If the Court of Appeal was to finally decide that the judge should have retired at 70, all the work of the tribunal would be futile as a tribunal is only set to investigate judges who are legally in office.
The allegations against Tunoi would then have to be referred to other agencies such as the EACC or the CID and if found culpable, he would face charges of abuse of office.
Indeed the tribunal is not set to investigate the criminality of the allegations against him but to determine if he ought to continue holding office as a judge.
Even if the tribunal were to establish that he was actually bribed, it would only recommend his removal from the bench and nothing more. It would be upon other agencies including the office of the Director of Public Prosecutions to take up the matter from there.
The matter is compounded by the fact that JSC has already decided that Tunoi should not be in office. In fact it’s upon such a notification by the JSC that the judge moved to the High Court to challenge the constitutionality of the term limit.
It would then be paradoxical for the same JSC to have entertained a petition against the same judge. That would only mean that JSC acknowledges that he is legally in office. However, JSC entertained the petition and proceeded to set the committee to investigate the judge on the ground that the Court of Appeal has already suspended an order requiring him to retire. This case is further complicated by the fact that the Attorney General, who advised the President not to set up the tribunal, is also a member of the JSC and in fact a party in the suit filed by Tunoi.

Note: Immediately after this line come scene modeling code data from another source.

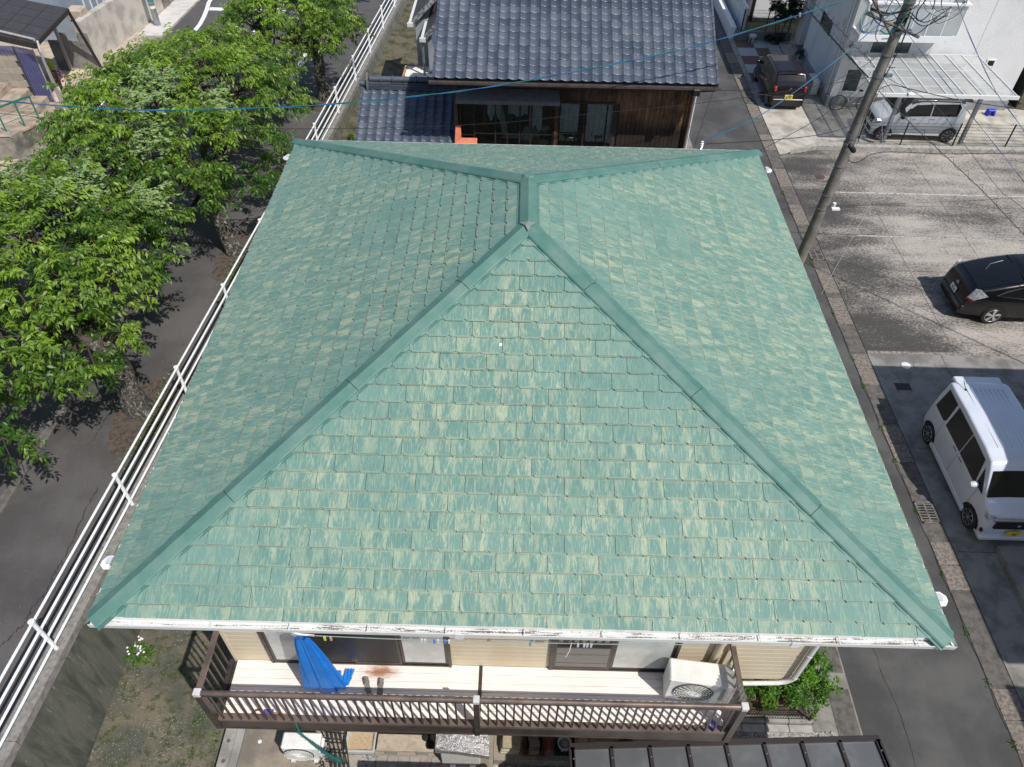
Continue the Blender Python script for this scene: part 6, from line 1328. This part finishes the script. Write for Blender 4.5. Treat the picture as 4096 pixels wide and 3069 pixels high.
tufts('moss_growth','low weeds and moss along the left foot of the balcony yard',(-.75,1.2),.16,.55,500,.05,.11); tufts('ground_cover','creeping weeds on the bank below the fence wall',(-1.3,20),.5,3.5,5000,.09,.12,leafd_m); tufts('leaf_weeds','fresh leaves sprouting beside the moss yard kerb',(-.45,1.05),.05,.25,60,.09,.12)
tufts('tree_bed_weeds','dry and green weeds in the strip at the fence foot',(-3.0,6.3),.12,1.2,700,.06,zL(6.3)+.12); tufts('tree_bed_weeds','dry weeds in the strip beside the second trunk',(-2.85,12.0),.10,.8,400,.06,zL(12)+.12)

# =====================================================================
# LEFT NEIGHBOUR: carport roof, block wall, steps, handrail
# =====================================================================
lc=thing('lean_to_roof','dark weathered panel lean-to roof with grey gutter at the top left','lean-to',(-14,24,1))
dk=plain('dark_panel',(.050,.044,.045),(.085,.060,.060),.55,3,bump=.3,lo=.5,hi=.75); dkl=plain('dark_batten',(.028,.026,.027),None,.6)
o0=Vector((-11.85,22.05,3.75)); e1=Vector((-12.14+11.85,25.32-22.05,-.05)); e2=Vector((-1.9,.45,-.02)); 
ex_=e1/5; ey_=Vector((-2.0,.75,.0))*.42
nrm=ex_.cross(ey_).normalized(); nrm=nrm if nrm.z>0 else -nrm
for i in range(5):
    for j in range(12):
        p=o0+ex_*i+ey_*j; m=.012; a=p+ex_*m*3+ey_*m; q=[p+ex_*.02+ey_*.02,p+ex_*.98+ey_*.02,p+ex_*.98+ey_*.98,p+ex_*.02+ey_*.98]; MB().solid([x+nrm*.0 for x in q],nrm*.012).build('roof_panel',dk,lc)
fr=MB(); 
for i in range(6): fr.beam(o0+ex_*i-nrm*.02,o0+ex_*i+ey_*12-nrm*.02,.05,.05)
for j in range(13): fr.beam(o0+ey_*j-nrm*.015,o0+ey_*j+ex_*5-nrm*.015,.035,.04)
fr.build('roof_frame',dkl,lc,kind='stuff')
MB().beam(o0-nrm*.06,o0+ex_*5-nrm*.06,.10,.14).build('edge_beam',dkl,lc); MB().beam(o0-nrm*.09,o0+ey_*12-nrm*.09,.10,.16).build('edge_beam',dkl,lc); MB().beam(o0+ex_*5-nrm*.03,o0+ex_*5+ey_*12-nrm*.03,.06,.06).build('edge_beam',dkl,lc)
pg=plain('grey_pipe',(.42,.39,.37),None,.5)
MB().tube([o0+ey_*12+Vector((.25,.25,.05))+ex_*.4,o0+ey_*.0+ex_*.25+Vector((-.05,.0,.07))],.05,9).build('gutter_pipe',pg,lc,smooth=True); MB().tube([o0+ex_*.2+Vector((.05,0,.04)),o0+Vector((.12,-.05,-.25)),o0+Vector((.05,-.0,-.6)),(-12.0,22.35,1.2)],.045,9).build('downpipe',pg,lc,smooth=True)
MB().tube([(-11.95,22.4,zL(22.4)),(-11.9,22.2,3.7)],.04,8).build('post',pg,lc); MB().box(-13.36,25.9,1.0,-13.26,26.0,3.6).build('post',pg,lc); MB().tube([o0+ex_*4.9,(-12.2,26.2,1.1)],.06,6).build('post',dkl,lc)
# side screens of the lean-to (grey sheets) and clutter
gs=plain('grey_sheet',(.27,.265,.26),(.19,.185,.18),.7,4)
for k in range(4): MB().box(-13.9+k*.42,26.12,1.05,-13.5+k*.42,26.15,2.2+.3*(k%2)).build('side_sheet',gs,lc)
heap(-13.3,24.9,1.1,.28,.5,plain('storage_red',(.35,.03,.04),(.5,.5,.48),.5,12,lo=.5,hi=.52),'garden_clutter','red and white garden things stacked under the lean-to','clutter',12); heap(-13.6,25.2,1.1,.20,.75,plain('lime_ball',(.45,.55,.05),None,.5),'lime_bag','lime green bag under the lean-to','bag',13)
MB().box(-14.6,25.0,1.04,-13.2,26.0,1.10).build('green_mat',plain('mat_green',(.02,.06,.025),(.03,.08,.03),.9,9),label='dark green mat on the concrete under the lean-to',cat='mat')
# lavender corrugated screen
ls_=thing('corrugated_screen','lavender blue corrugated plastic screen on top of the block wall','screen',(-13,23,1.2)); lav=frosted('lavender_sheet',(.20,.20,.44),.12)
def corr(p0,p1,z0a,z1a,z0b,z1b,n=60):
    p0,p1=Vector(p0),Vector(p1); d=(p1-p0); nn_=Vector((-d.y,d.x)).normalized(); m=MB(); m.grid(lambda u,v:(p0.x+d.x*u+nn_.x*.012*math.sin(u*n*3.14),p0.y+d.y*u+nn_.y*.012*math.sin(u*n*3.14),(z0a+(z0b-z0a)*u)*(1-v)+(z1a+(z1b-z1a)*u)*v),n*2,2); return m
corr((-12.86,22.36),(-12.22,22.36),1.55,3.52,1.40,3.40,12).build('sheet',lav,ls_); corr((-16.5,22.40),(-12.86,22.40),3.16,3.46,3.22,3.50,60).build('sheet',lav,ls_)
MB().beam((-12.22,22.36,1.4),(-12.22,22.36,3.42),.03,.03).build('edge_strip',pg,ls_); MB().beam((-12.86,22.34,1.5),(-12.86,22.34,3.5),.025,.02).build('edge_strip',dkl,ls_)
gt=thing('folding_gate','black folding gate rails beside the lavender screen','gate',(-12.1,23,1.2))
for k in range(4): MB().tube([(-12.05-.05*k,22.75+.12*k,zL(22.8)),(-12.05-.05*k,22.75+.12*k,zL(22.8)+1.15)],.025,7).build('upright',black,gt)
MB().tube([(-12.05,22.75,2.3),(-12.2,23.1,2.3)],.02,7).build('top_bar',black,gt); MB().tube([(-12.05,22.75,1.45),(-12.2,23.1,1.45)],.02,7).build('bottom_bar',black,gt)
# block wall (blocks one by one)
bw2=thing('block_wall','tan concrete block wall below the lavender screen','wall',(-14,22.4,1.2))
MB().box(-18,22.54,1.0,-12.9,22.68,3.15).build('mortar_core',greyc,bw2)
for r_ in range(9):
    for c_ in range(12):
        x1=-12.88-(c_*.40)-(.2 if r_%2 else 0); x0=x1-.39; z0=1.08+r_*.235; MB().rbox(x0,22.44,z0,x1,22.52,z0+.225,.006).build('block',block_m,bw2)
        if x0<-17.6: break
# stepped side of wall along the gate
struct('driveway',MB().add([(-11.75,22.9,zL(22.9)+.012),(-11.75,26.6,zL(26.6)+.012),(-15.5,26.6,1.08),(-15.5,22.9,1.16)],[(0,1,2,3)]),plain('driveway_concrete',(.62,.52,.43),(.36,.28,.21),.85,1.2,bump=.2,lo=.4,hi=.7))
# stairs
for i,(xa,xb,z1) in enumerate([(-12.42,-11.85,1.50),(-13.0,-12.42,1.74),(-13.6,-13.0,1.98),(-17.5,-13.6,2.2)]):
    MB().rbox(xa,21.2,1.0,xb,22.42,z1,.012).build('stair_step',plain('stair_concrete%d'%i,(.42,.34,.265),(.24,.20,.165),.9,2.4,bump=.5),label=['lowest concrete step at the street','second concrete step up from the street','third concrete step up from the street','top landing of the concrete stairs'][i]+' beside the block wall',cat='step')
rwl=thing('planter_wall','stained grey concrete retaining wall with sloping top under the green handrail','wall',(-11.8,19.6,1.3))
def wallseg(p,q,zp,zq,th,nv,name,m,zb=1.0):
    p,q=Vector(p),Vector(q); n_=Vector(nv)*th; return MB().add([(p.x,p.y,zb),(q.x,q.y,zb),(q.x,q.y,zq),(p.x,p.y,zp),(p.x+n_.x,p.y+n_.y,zb),(q.x+n_.x,q.y+n_.y,zb),(q.x+n_.x,q.y+n_.y,zq),(p.x+n_.x,p.y+n_.y,zp)],[(0,1,2,3),(7,6,5,4),(0,4,5,1),(1,5,6,2),(2,6,7,3),(3,7,4,0)]).build(name,m,rwl)
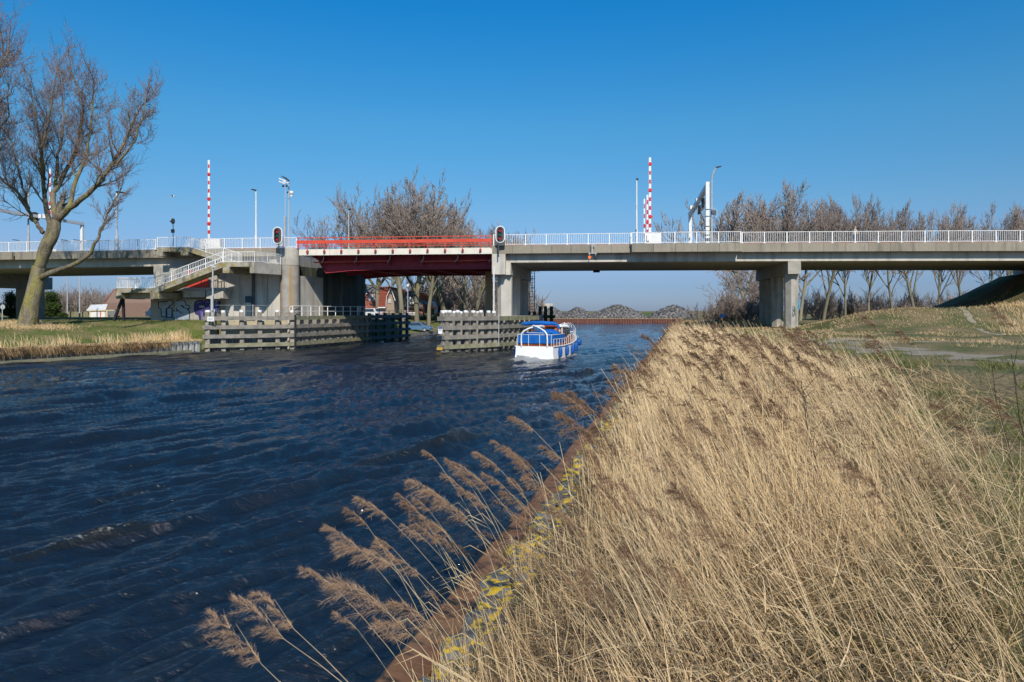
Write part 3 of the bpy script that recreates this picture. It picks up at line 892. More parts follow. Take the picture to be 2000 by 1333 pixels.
slab("landing_soffit", fr_(236.2, TF + 1.2), fr_(292.8, TF + 1.2), 2.3, zl - .95, zl - .43, zl - .95, zl - .43, M['conc'])
# first flight
c = fr_(301.2, TF); d = fr_(434, TF); zm = zpx(d, 513)
slab("lower_flight", c, d, 1.9, zl - .52, zl + .02, zm - .50, zm + .02, M['conc_moss'])
mb = MB(); NS = 22
for i in range(NS):
    f0, f1 = i / NS, (i + 1) / NS
    p0 = c.lerp(d, f0) + EY * .12; p1 = c.lerp(d, f1) + EY * .12
    zz = zl + (zm - zl) * f1
    mb.hexa([Vector((p0.x, p0.y, zz - .2)), Vector((p1.x, p1.y, zz - .2)), Vector((p1.x, p1.y, zz - .2)) + EY * 1.6, Vector((p0.x, p0.y, zz - .2)) + EY * 1.6],
            [Vector((p0.x, p0.y, zz + .03)), Vector((p1.x, p1.y, zz + .03)), Vector((p1.x, p1.y, zz + .03)) + EY * 1.6, Vector((p0.x, p0.y, zz + .03)) + EY * 1.6])
mb.build("steps", M['conc'], T, kind="stuff")
# middle landing with its corner turning back to the round column
e = fr_(496, TF)
slab("middle_landing", fr_(434.2, TF), e, 4.0, zm - .40, zm + .02, zm - .42, zm + .0, M['conc_moss'])
slab("landing_beam", fr_(435, TF), fr_(448, TF), 4.0, zm - 1.0, zm - .40, zm - 1.0, zm - .40, M['conc_moss'])
slab("landing_beam", fr_(488, TF), e, 4.0, zm - 1.02, zm - .42, zm - 1.02, zm - .42, M['conc_moss'])
g = at(549.5, 0, 67.3)
mb = MB(); Z = lambda z: Vector((0, 0, z)); e0 = Vector((e.x + .01, e.y, 0)); g0 = Vector((g.x, g.y, 0)); h0 = g0 + Vector((-.4, 1.0, 0)); k0 = e0 + EY * 4.0
zg_ = zpx(g0, 519)
mb.hexa([e0 + Z(zm - 1.02), g0 + Z(zm - 1.02), h0 + Z(zm - 1.02), k0 + Z(zm - 1.02)], [e0 + Z(zm), g0 + Z(zm), h0 + Z(zm), k0 + Z(zm)])
mb.build("turned_landing", M['conc'], T)
# second flight, rising to the left behind the first
ul, ur = fr_(306, TB), fr_(367, TB)
zu = zpx(ur, 483)
slab("upper_landing", ul, ur, 2.2, zu - .42, zu, zu - .42, zu, M['conc_moss'])
slab("landing_beam", ul, fr_(318, TB), 2.2, zu - .85, zu - .42, zu - .85, zu - .42, M['conc_moss'])
slab("landing_beam", fr_(353, TB), fr_(366.8, TB), 2.2, zu - .80, zu - .42, zu - .80, zu - .42, M['conc_moss'])
slab("upper_flight", fr_(367.2, TB), fr_(470, TB), 1.8, zu - .45, zu, zm - .45, zm - .03, M['conc_moss'])
# rear low platform with the red panel
q0, q1 = fr_(352, -1.6), fr_(440, -1.6)
zp = zpx(q0, 562.5)
slab("rear_platform", fr_(300, -1.6), q1, 1.5, zp - .3, zp, zp - .3, zp, M['conc'])
slab("platform_beam", fr_(358, -1.9), fr_(400, -1.9), .3, zp - .95, zp - .32, zp - .95, zp - .32, M['conc'])
slab("platform_beam", fr_(403, -1.9), fr_(436, -1.9), 1.5, zp - 1.1, zp - .32, zp - 1.1, zp - .32, M['conc'])
slab("red_panel", fr_(362, -1.5), fr_(406, -1.5), .06, zp + .05, zp + 1.75, zp + .05, zp + 1.75, mat("coral_red_panel", (.62, .075, .06), (.55, .06, .05), 2, .6))
# handrails of the stair
def rail_poly(name, label, pts, nb_per=.165, hgt=1.02, group="white railings of the concrete stair", post_every=1.9, mid=False):
    T2 = thing(name, label, "railing", pts[0], group=group)
    up = Vector((0, 0, 1))
    for a, b in zip(pts[:-1], pts[1:]):
        a, b = Vector(a), Vector(b); L = (Vector((b.x, b.y, 0)) - Vector((a.x, a.y, 0))).length
        n = max(1, round(L / post_every))
        rz = math.atan2(b.y - a.y, b.x - a.x)
        for i in range(n):
            p, q = a.lerp(b, i / n), a.lerp(b, (i + 1) / n)
            mb = MB(); mb.box(p + up * hgt / 2, (.09, .05, hgt), rz); mb.build("post", M['white'], T2)
            mb = MB()
            d = (q - p).normalized(); p1, q1 = p + d * .045, q - d * .045
            mb.beam(p1 + up * (hgt - .025), q1 + up * (hgt - .025), .06, .05)
            mb.beam(p1 + up * .09, q1 + up * .09, .05, .045)
            if mid: mb.beam(p1 + up * .5 - EY * .04, q1 + up * .5 - EY * .04, .03, .04)
            m_ = max(2, round((q1 - p1).length / nb_per))
            for k in range(1, m_):
                c_ = p1.lerp(q1, k / m_); mb.box(c_ + up * (hgt / 2 + .033), (.024, .03, hgt - .16), rz)
            mb.build("baluster_panel", M['white'], T2)
    mb = MB(); mb.box(b + up * hgt / 2, (.09, .05, hgt), rz); mb.build("post", M['white'], T2)
    return T2
V = lambda p, z: Vector((p.x, p.y, z)) + EY * .1
rail_poly("railing", "white railing climbing the lower stair flight from the left landing", [V(c, zl + .03), V(d, zm + .03)], mid=True)
rail_poly("railing", "white railing around the lower left stair landing", [V(a, zl) + EY * 3.3, V(a, zl) + EX * .08, V(b, zl)])
rail_poly("railing", "white railing on the middle stair landing beside the round column", [V(fr_(436, TF), zm), V(e, zm), Vector((g.x - .1, g.y + .1, zm))])
rail_poly("railing", "white railing descending from the upper stair landing, crossing behind the lower flight", [V(fr_(306.5, TB), zu), V(ur, zu), V(fr_(470, TB), zm + .0)])
rail_poly("railing", "white inner handrail of the lower stair flight", [V(c, zl + .03) + EY * 1.7, V(d, zm + .03) + EY * 1.7], hgt=.95)

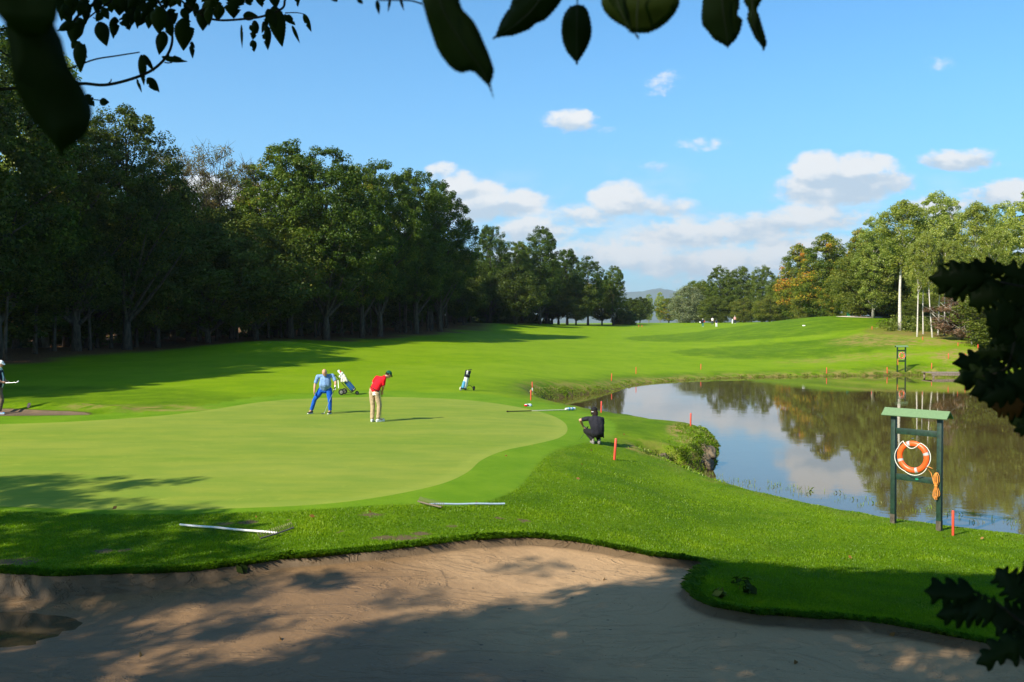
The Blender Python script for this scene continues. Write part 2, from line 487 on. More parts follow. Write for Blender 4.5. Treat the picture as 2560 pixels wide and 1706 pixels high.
# ------------------------------------------------------------------ materials
def new_mat(name):
    m_ = bpy.data.materials.new(name); m_.use_nodes = True
    b = NB(m_.node_tree); b.n.clear()
    out = b.new('ShaderNodeOutputMaterial')
    return m_, b, out
def plain(name, col, rough=0.6, var=0.12, scale=30.0, metal=0.0, bump=0.0, spec=0.5, coat=0.0):
    m_, b, out = new_mat(name)
    p = b.new('ShaderNodeBsdfPrincipled')
    tc = b.new('ShaderNodeTexCoord')
    n = b.noise(tc.outputs['Object'], scale, 4, 0.6)
    k = b.ss(n, 0.3, 0.7, 1 - var, 1 + var)
    c_ = b.mix(1.0, tuple(col) + (1,), b.mix(k, (0, 0, 0), (1, 1, 1)), 'MULTIPLY')
    sc = b.new('ShaderNodeVectorMath', operation='SCALE')
    sc.inputs[0].default_value = col[:3]; b.l.new(k, sc.inputs['Scale'])
    b.l.new(sc.outputs[0], p.inputs['Base Color'])
    p.inputs['Roughness'].default_value = rough
    p.inputs['Metallic'].default_value = metal
    p.inputs['Specular IOR Level'].default_value = spec
    if coat: p.inputs['Coat Weight'].default_value = coat
    if bump:
        bp = b.new('ShaderNodeBump'); bp.inputs['Strength'].default_value = bump; bp.inputs['Distance'].default_value = 0.01
        b.l.new(n, bp.inputs['Height']); b.l.new(bp.outputs[0], p.inputs['Normal'])
    b.l.new(p.outputs[0], out.inputs['Surface'])
    return m_

def leaf_mat(name, stops, trans=0.35, gloss=0.025):
    """stops: list of (pos, rgb) along the per-leaf attribute 'tint'"""
    m_, b, out = new_mat(name)
    ramp = b.new('ShaderNodeValToRGB')
    el = ramp.color_ramp.elements
    while len(el) < len(stops): el.new(0.5)
    for e, (p_, c_) in zip(el, stops): e.position = p_; e.color = tuple(c_) + (1,)
    oi = b.new('ShaderNodeObjectInfo')
    t = b.m('ADD', b.attr('tint'), b.m('MULTIPLY', b.m('SUBTRACT', oi.outputs['Random'], 0.5), 0.34))
    b.l.new(t, ramp.inputs[0])
    d = b.new('ShaderNodeBsdfDiffuse'); tr = b.new('ShaderNodeBsdfTranslucent'); g = b.new('ShaderNodeBsdfGlossy')
    g.inputs['Roughness'].default_value = 0.45; g.inputs['Color'].default_value = (.9, .95, .9, 1)
    b.l.new(ramp.outputs[0], d.inputs['Color'])
    tc_ = b.mix(1.0, ramp.outputs[0], (1.25, 1.35, 0.5), 'MULTIPLY')
    b.l.new(tc_, tr.inputs['Color'])
    m1 = b.new('ShaderNodeMixShader'); m1.inputs[0].default_value = trans
    b.l.new(d.outputs[0], m1.inputs[1]); b.l.new(tr.outputs[0], m1.inputs[2])
    m2 = b.new('ShaderNodeMixShader'); m2.inputs[0].default_value = gloss
    b.l.new(m1.outputs[0], m2.inputs[1]); b.l.new(g.outputs[0], m2.inputs[2])
    b.l.new(m2.outputs[0], out.inputs['Surface'])
    return m_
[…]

And should the matter proceed to the Supreme Court, it will encounter more hitches as Deputy CJ Kalpana Rawal would have to be excluded from the proceedings.
As it were, no action can be sustained against the President for failing to set up the tribunal as that would result in a game of musical chairs. The way forward would be for Tunoi to break the stalemate by withdrawing his case and retiring so that the question of setting up a tribunal does not arise any more.